### DIRECTIONS
Copy out every line exactly as given.

### DATA SHOWN
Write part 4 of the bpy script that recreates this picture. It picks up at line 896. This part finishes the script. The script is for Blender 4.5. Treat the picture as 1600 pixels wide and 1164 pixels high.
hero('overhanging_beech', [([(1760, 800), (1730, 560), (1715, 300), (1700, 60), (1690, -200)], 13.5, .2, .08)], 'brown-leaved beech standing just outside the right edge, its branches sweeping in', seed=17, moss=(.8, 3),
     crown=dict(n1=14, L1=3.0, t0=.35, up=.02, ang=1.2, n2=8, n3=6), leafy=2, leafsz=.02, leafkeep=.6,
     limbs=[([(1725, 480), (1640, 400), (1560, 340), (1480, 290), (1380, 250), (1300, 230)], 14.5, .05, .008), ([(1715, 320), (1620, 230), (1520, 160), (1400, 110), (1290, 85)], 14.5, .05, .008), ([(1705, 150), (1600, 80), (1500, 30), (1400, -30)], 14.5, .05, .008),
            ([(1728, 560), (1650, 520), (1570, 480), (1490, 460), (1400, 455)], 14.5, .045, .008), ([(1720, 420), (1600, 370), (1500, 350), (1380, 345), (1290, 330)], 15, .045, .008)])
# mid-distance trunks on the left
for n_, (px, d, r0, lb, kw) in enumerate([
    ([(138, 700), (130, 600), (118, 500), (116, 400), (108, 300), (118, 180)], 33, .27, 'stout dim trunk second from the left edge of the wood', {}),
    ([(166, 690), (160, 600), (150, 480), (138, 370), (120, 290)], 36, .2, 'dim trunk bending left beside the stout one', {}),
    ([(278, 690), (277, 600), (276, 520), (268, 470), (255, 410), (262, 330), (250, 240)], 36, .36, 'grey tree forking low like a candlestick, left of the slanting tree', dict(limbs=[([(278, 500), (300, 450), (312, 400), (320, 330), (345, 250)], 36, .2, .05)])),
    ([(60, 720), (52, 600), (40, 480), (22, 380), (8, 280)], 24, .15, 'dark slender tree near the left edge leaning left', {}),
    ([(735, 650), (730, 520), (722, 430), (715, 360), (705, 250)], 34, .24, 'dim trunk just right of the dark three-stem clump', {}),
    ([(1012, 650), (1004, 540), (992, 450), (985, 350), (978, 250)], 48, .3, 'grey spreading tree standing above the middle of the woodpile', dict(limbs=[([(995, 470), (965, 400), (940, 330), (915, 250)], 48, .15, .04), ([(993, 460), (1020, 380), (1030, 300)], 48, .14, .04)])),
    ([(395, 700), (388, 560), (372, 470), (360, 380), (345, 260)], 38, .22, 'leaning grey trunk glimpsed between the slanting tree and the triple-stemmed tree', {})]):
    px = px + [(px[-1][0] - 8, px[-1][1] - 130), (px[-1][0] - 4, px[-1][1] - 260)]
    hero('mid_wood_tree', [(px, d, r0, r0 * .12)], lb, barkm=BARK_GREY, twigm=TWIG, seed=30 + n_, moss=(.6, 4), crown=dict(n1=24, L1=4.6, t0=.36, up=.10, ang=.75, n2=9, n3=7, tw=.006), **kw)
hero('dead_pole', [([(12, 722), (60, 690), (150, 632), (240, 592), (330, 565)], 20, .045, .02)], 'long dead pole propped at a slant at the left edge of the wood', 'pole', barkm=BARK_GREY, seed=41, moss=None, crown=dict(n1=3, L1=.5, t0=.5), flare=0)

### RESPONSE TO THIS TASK
Write part 4 of the bpy script that recreates this picture. It picks up at line 896. This part finishes the script. The script is for Blender 4.5. Treat the picture as 1600 pixels wide and 1164 pixels high.
hero('overhanging_beech', [([(1760, 800), (1730, 560), (1715, 300), (1700, 60), (1690, -200)], 13.5, .2, .08)], 'brown-leaved beech standing just outside the right edge, its branches sweeping in', seed=17, moss=(.8, 3),
     crown=dict(n1=14, L1=3.0, t0=.35, up=.02, ang=1.2, n2=8, n3=6), leafy=2, leafsz=.02, leafkeep=.6,
     limbs=[([(1725, 480), (1640, 400), (1560, 340), (1480, 290), (1380, 250), (1300, 230)], 14.5, .05, .008), ([(1715, 320), (1620, 230), (1520, 160), (1400, 110), (1290, 85)], 14.5, .05, .008), ([(1705, 150), (1600, 80), (1500, 30), (1400, -30)], 14.5, .05, .008),
            ([(1728, 560), (1650, 520), (1570, 480), (1490, 460), (1400, 455)], 14.5, .045, .008), ([(1720, 420), (1600, 370), (1500, 350), (1380, 345), (1290, 330)], 15, .045, .008)])
# mid-distance trunks on the left
for n_, (px, d, r0, lb, kw) in enumerate([
    ([(138, 700), (130, 600), (118, 500), (116, 400), (108, 300), (118, 180)], 33, .27, 'stout dim trunk second from the left edge of the wood', {}),
    ([(166, 690), (160, 600), (150, 480), (138, 370), (120, 290)], 36, .2, 'dim trunk bending left beside the stout one', {}),
    ([(278, 690), (277, 600), (276, 520), (268, 470), (255, 410), (262, 330), (250, 240)], 36, .36, 'grey tree forking low like a candlestick, left of the slanting tree', dict(limbs=[([(278, 500), (300, 450), (312, 400), (320, 330), (345, 250)], 36, .2, .05)])),
    ([(60, 720), (52, 600), (40, 480), (22, 380), (8, 280)], 24, .15, 'dark slender tree near the left edge leaning left', {}),
    ([(735, 650), (730, 520), (722, 430), (715, 360), (705, 250)], 34, .24, 'dim trunk just right of the dark three-stem clump', {}),
    ([(1012, 650), (1004, 540), (992, 450), (985, 350), (978, 250)], 48, .3, 'grey spreading tree standing above the middle of the woodpile', dict(limbs=[([(995, 470), (965, 400), (940, 330), (915, 250)], 48, .15, .04), ([(993, 460), (1020, 380), (1030, 300)], 48, .14, .04)])),
    ([(395, 700), (388, 560), (372, 470), (360, 380), (345, 260)], 38, .22, 'leaning grey trunk glimpsed between the slanting tree and the triple-stemmed tree', {})]):
    px = px + [(px[-1][0] - 8, px[-1][1] - 130), (px[-1][0] - 4, px[-1][1] - 260)]
    hero('mid_wood_tree', [(px, d, r0, r0 * .12)], lb, barkm=BARK_GREY, twigm=TWIG, seed=30 + n_, moss=(.6, 4), crown=dict(n1=24, L1=4.6, t0=.36, up=.10, ang=.75, n2=9, n3=7, tw=.006), **kw)
hero('dead_pole', [([(12, 722), (60, 690), (150, 632), (240, 592), (330, 565)], 20, .045, .02)], 'long dead pole propped at a slant at the left edge of the wood', 'pole', barkm=BARK_GREY, seed=41, moss=None, crown=dict(n1=3, L1=.5, t0=.5), flare=0)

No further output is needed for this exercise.